Как и сталинисты конца 60-х, Моспатриархия опять не вписалась в генеральную линию. В результате передача ей Исаакия стала восприниматься так же как проекты вернуть Сталина в мавзолей воспринимались в марте-апреле 1965 года. При этом была забыта мудрая рекомендация того же Суслова: с интеллигенцией связываться как кошку стричь — шерсти мало, а крику много...
Более того, выходки Толстого и Милонова чуть не восстановили ситуацию 1906 года, когда нападки на евреев раскололи общество, и мобилизовали русских против антисемитизма, в том числе, потому что он стал как бы частью госполитики.
Путин оказался перед тяжким выбором: продолжение авантюр с "Русским миром" и со "Святой Русью" с железной необходимостью вели не только к глазьевским рецептам в финансах, но и к интеграции в истеблишмент разного рода весьма компроментантных персонажей; однако "нормализация" объективно стерилизует его режим, и выходка Прилепина может быть отчаянным шагом в попытке предотвратить размен "Новороссии" в рамках чаемой пакетной сделки с Трампом.
Сейчас, как и полвека назад, в истеблишменте разброд и шатания. Тогда либерально-советской интеллигенции негласно помогла застарелая обида советских маршалов и генералов на Сталина.
Мы видим явно нежелание Путина перед самой предвыборной страдой ссориться с либералами и с интеллигенцией его родного города. К тому же он явно зол на Полтавченко, который недосогласовал такой принципиальный вопрос с ним лично, устроив новый скандал на ещё незаживших ранах от двух предыдущих — с мостом Кадырова и доской Маннергейма.
Поэтому возник зазор возможностей, как и в конце 60-х, когда сталинистам и антисталинистам развязали руки для идеологической ордалии. И возникла очень интересная ситуация: поединок, который закончился разменом главных редакторов журналов, помог брежневским центристам отразить атаку неосталинистов.
Но при этом он актуализировал проблемы десталинизации, на четверть века протянув мост от начала 60-х до середины 80-х, и превратив гласность в грандиозный реванш антисталинистов за поражение 1970 года — окончательный разгон твардовской редакции "Нового мира", уравновешенный увольнением Никонова из "Молодой гвардии" и объявлением резко сталинистского романа главреда "Октября" Кочетова "Чего ты хочешь" по сути антипартийным.

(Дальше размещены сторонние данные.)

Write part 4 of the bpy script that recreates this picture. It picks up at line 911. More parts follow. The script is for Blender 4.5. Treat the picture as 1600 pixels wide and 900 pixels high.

И если либеральная интеллигенция и не выиграет Исаакиевскую войну в чистую, то, по крайней мере, нанесёт врагу наибольший из возможных ущербов. А это даст возможность нарушить планы по превращению РПЦ в главную антилиберальную силу, в респектабельную замену мучительно агонизирующему "Антимайдану", уже названому с телеэкрана "малахольным", точно также как любимое детище Суркова "нашисты" были пригвождены репликой "ликующая гопота".